**Task brief:** Would you quote the material below from its first line through the line containing "return Vector(((px-VX)/F*d,d,z))", exactly and with both ends included?

**Available data:**
_ _ _
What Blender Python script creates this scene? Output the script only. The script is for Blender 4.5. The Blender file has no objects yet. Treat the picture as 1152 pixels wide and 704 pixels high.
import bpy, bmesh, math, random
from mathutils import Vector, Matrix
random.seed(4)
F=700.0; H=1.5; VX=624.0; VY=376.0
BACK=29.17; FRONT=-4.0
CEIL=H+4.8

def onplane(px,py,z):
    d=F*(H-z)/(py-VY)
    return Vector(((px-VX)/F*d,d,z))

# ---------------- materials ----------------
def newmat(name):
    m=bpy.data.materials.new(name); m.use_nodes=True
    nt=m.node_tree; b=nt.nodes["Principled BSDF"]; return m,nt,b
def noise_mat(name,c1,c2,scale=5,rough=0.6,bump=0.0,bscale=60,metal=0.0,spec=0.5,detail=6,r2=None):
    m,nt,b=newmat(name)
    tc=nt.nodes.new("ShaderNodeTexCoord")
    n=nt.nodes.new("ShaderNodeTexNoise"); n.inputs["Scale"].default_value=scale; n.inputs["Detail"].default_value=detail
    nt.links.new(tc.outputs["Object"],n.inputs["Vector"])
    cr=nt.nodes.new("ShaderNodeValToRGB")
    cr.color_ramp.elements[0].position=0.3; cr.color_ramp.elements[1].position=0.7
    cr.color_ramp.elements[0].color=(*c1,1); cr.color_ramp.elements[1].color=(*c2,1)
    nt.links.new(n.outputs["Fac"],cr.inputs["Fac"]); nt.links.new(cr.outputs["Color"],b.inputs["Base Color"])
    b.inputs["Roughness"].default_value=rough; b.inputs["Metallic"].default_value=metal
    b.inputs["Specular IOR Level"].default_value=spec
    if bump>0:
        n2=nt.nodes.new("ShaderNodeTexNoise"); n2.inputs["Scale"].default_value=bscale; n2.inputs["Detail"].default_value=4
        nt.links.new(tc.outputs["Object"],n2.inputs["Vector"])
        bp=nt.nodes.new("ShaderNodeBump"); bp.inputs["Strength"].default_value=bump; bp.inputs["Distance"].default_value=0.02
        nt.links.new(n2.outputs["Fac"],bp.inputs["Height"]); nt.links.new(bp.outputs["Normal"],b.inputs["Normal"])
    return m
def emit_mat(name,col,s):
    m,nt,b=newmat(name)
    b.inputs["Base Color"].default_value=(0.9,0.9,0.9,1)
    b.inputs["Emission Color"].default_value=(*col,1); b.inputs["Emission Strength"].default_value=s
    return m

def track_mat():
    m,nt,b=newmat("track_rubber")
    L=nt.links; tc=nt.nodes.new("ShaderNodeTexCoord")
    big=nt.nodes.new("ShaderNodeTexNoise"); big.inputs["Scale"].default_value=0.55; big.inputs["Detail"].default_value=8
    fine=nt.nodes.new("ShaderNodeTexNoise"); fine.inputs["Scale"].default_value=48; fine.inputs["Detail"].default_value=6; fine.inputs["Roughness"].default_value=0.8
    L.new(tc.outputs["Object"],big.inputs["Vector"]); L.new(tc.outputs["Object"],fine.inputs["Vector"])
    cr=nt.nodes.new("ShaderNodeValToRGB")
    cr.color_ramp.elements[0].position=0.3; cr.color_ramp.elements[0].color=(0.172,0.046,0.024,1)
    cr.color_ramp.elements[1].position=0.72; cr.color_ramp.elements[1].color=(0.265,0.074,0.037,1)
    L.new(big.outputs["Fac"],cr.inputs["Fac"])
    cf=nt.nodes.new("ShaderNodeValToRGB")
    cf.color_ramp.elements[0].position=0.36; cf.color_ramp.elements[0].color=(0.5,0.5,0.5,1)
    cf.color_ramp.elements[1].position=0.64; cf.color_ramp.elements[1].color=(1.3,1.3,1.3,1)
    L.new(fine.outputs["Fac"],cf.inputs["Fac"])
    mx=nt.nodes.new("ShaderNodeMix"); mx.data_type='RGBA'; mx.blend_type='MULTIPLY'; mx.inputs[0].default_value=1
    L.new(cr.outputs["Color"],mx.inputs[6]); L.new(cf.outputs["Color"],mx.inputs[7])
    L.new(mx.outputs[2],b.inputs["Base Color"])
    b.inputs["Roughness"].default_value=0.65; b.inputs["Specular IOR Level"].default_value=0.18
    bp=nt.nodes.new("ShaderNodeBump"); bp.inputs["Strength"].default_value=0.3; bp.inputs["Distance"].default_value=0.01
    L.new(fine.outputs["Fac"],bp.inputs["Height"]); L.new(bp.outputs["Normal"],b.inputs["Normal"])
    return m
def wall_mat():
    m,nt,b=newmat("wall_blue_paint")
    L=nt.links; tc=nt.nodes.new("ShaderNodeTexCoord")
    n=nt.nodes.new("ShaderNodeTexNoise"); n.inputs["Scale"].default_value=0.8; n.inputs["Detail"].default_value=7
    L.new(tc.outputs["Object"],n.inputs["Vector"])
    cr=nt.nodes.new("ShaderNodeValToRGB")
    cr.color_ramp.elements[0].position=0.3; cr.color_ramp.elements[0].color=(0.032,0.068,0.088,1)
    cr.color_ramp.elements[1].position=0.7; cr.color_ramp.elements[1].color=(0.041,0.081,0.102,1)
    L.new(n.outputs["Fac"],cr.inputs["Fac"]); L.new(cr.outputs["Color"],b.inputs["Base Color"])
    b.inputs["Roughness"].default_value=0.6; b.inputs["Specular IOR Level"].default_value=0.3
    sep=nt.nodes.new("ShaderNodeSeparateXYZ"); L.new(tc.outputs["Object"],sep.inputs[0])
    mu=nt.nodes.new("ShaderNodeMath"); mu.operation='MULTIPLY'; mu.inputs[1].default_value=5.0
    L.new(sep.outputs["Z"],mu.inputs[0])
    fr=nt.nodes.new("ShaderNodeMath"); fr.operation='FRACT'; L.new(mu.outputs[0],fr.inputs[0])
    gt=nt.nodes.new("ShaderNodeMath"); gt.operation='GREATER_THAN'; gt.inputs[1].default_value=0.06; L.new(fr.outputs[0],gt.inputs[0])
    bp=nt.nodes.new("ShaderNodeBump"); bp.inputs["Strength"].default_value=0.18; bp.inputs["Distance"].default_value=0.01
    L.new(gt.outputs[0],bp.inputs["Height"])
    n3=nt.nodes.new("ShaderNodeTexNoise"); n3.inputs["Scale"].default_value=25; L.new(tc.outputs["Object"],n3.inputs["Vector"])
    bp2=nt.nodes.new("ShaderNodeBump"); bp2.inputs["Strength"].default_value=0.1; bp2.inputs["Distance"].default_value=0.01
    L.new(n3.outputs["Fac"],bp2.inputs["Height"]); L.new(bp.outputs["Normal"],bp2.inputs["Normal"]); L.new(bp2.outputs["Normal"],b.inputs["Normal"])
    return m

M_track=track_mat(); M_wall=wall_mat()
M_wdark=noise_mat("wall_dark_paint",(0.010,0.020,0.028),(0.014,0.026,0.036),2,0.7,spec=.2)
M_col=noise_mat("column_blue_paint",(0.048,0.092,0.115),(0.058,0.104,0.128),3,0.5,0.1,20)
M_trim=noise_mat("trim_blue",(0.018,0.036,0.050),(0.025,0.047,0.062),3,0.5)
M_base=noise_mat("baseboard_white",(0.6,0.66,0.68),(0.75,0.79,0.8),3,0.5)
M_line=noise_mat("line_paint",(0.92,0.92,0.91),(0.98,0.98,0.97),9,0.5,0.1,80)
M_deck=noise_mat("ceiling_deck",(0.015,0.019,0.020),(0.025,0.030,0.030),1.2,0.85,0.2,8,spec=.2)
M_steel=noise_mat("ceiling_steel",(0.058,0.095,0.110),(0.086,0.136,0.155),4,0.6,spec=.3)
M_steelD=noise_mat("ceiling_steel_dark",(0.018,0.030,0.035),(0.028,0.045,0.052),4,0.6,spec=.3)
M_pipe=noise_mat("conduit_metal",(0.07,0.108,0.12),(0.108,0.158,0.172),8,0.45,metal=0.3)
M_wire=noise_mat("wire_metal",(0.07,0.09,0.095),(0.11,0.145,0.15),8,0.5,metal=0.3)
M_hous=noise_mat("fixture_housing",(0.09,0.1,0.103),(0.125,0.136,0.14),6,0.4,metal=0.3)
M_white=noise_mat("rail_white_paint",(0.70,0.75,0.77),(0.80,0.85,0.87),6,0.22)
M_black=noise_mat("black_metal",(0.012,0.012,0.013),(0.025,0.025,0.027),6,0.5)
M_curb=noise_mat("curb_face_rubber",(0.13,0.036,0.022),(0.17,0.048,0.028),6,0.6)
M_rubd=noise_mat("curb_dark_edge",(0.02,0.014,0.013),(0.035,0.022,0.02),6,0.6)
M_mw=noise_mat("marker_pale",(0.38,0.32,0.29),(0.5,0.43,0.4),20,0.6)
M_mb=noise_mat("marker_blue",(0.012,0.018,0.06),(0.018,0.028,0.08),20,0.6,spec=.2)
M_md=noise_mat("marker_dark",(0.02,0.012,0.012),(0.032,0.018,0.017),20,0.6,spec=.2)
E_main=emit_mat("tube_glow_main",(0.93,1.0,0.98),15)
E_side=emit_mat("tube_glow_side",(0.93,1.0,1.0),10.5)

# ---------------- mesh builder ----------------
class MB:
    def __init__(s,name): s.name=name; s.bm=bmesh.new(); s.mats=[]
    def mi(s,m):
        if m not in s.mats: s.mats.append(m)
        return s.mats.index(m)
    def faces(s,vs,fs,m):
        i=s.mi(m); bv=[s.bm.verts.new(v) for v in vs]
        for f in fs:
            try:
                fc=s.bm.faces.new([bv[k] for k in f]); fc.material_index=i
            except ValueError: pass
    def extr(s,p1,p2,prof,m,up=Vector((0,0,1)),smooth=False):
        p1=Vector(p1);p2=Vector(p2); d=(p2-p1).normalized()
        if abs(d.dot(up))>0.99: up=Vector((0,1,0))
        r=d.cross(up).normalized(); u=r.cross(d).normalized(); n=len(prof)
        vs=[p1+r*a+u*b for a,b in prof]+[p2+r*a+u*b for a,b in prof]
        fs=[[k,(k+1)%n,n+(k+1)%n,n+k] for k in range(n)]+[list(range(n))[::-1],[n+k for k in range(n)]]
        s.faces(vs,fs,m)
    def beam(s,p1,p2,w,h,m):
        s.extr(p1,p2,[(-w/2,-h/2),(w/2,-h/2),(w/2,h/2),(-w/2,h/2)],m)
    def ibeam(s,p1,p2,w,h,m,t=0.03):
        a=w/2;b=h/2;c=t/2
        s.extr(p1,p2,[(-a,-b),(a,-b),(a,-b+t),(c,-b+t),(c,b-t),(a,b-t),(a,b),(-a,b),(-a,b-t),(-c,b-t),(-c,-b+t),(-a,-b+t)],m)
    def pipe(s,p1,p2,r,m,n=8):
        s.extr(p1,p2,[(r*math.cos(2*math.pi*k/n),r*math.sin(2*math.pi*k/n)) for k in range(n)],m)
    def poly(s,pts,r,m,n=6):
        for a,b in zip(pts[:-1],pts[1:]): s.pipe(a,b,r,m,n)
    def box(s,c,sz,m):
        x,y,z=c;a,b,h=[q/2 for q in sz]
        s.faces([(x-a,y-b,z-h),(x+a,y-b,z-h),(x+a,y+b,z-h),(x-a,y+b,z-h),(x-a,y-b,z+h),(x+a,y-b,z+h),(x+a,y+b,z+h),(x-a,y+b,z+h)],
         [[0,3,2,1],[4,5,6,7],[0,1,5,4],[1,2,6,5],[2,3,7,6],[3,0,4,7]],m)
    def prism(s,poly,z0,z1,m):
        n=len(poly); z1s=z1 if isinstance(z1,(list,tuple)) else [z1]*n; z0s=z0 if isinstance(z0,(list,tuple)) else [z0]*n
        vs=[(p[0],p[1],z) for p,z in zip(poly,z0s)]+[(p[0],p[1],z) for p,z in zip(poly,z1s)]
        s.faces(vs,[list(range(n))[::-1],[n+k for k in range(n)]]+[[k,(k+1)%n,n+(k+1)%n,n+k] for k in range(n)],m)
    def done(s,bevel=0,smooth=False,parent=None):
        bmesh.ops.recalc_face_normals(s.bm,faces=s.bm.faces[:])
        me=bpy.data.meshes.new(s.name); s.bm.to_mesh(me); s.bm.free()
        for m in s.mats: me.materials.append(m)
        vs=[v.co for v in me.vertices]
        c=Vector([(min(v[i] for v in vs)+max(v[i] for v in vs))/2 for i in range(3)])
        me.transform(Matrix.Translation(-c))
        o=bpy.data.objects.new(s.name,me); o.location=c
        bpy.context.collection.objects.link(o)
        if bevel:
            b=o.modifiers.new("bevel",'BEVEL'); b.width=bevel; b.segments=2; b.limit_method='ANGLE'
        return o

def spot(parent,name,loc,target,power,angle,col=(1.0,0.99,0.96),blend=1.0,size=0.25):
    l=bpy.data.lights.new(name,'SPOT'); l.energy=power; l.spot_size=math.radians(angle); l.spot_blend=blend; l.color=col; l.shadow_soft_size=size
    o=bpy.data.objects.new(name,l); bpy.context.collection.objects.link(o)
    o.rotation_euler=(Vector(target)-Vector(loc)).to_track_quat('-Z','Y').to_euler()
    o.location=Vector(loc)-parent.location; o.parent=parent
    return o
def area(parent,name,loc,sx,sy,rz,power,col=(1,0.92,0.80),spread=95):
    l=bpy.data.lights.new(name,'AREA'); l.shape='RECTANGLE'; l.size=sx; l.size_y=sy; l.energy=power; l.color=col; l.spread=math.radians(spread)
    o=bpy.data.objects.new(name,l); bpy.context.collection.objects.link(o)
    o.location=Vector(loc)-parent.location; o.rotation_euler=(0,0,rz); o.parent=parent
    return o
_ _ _
**Correct result:**
What Blender Python script creates this scene? Output the script only. The script is for Blender 4.5. The Blender file has no objects yet. Treat the picture as 1152 pixels wide and 704 pixels high.
import bpy, bmesh, math, random
from mathutils import Vector, Matrix
random.seed(4)
F=700.0; H=1.5; VX=624.0; VY=376.0
BACK=29.17; FRONT=-4.0
CEIL=H+4.8

def onplane(px,py,z):
    d=F*(H-z)/(py-VY)
    return Vector(((px-VX)/F*d,d,z))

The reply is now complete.